Range inference. The compiler traces weights to its input and reads the shape. seq_k ranges from 0 to sequence_length.
Shape analysis. The reduction consumes seq_k, so the output shape drops it. The compiler confirms: output is (head, seq_q, d) — one fewer dimension than the operands.
Lowering. The Reduction node emits axis=layout_map[seq_k]. The integer 2 replaces the name. The einsum string records the consumption as the absence of k on the output side of hqk,hkd->hqd.

The names burn away during lowering. What remains is correct because they were there.

Part III asked: can a machine do what you have been doing by hand? Trace a coordinate name from source to integer, checking every contract along the way, never running the program. The answer is a compiler — fifteen lines for the core loop, five check rules pinned to a detective’s wall, an S-expression IR that preserves every name, a lowering pass that burns each name into an integer only after it has been verified. You built it.

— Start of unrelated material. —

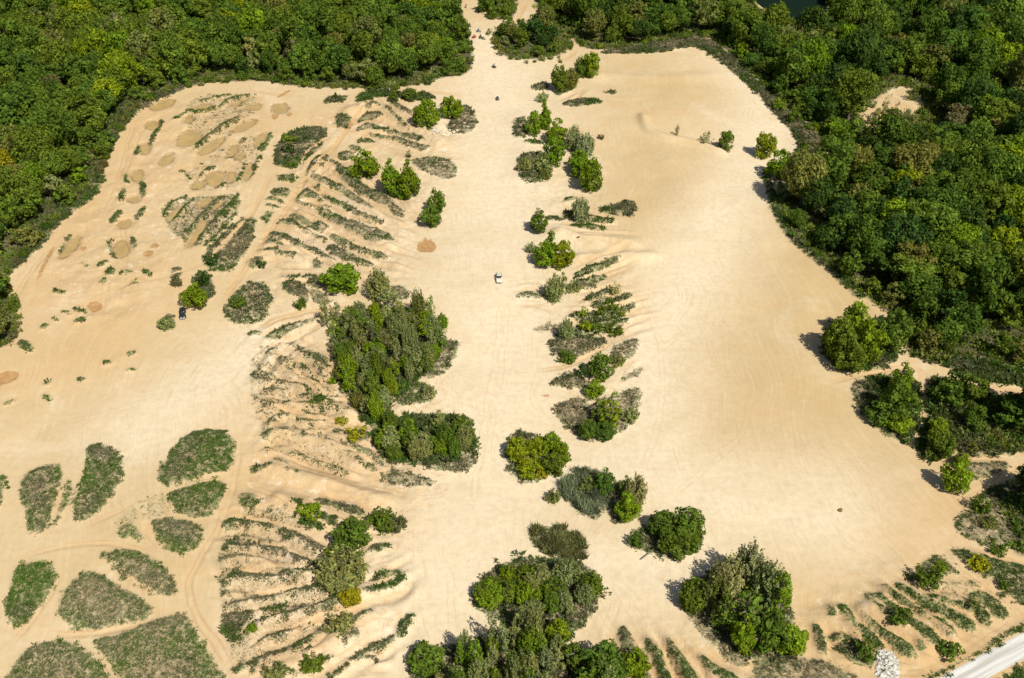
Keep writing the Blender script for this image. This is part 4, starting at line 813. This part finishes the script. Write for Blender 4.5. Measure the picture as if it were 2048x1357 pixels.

But a compiler that checks names is an engineering artifact. The question that opened Chapter 1 was not “can we build this?” It was “when the notation has a place for the fact, does the bug survive?” The compiler is the proof that the checking is mechanical. The remaining question is whether the checking matters — placing Einlang side by side with PyTorch and NumPy on normalization, attention, and physical simulation. Not which notation is better. What each notation makes visible, and what each notation hides.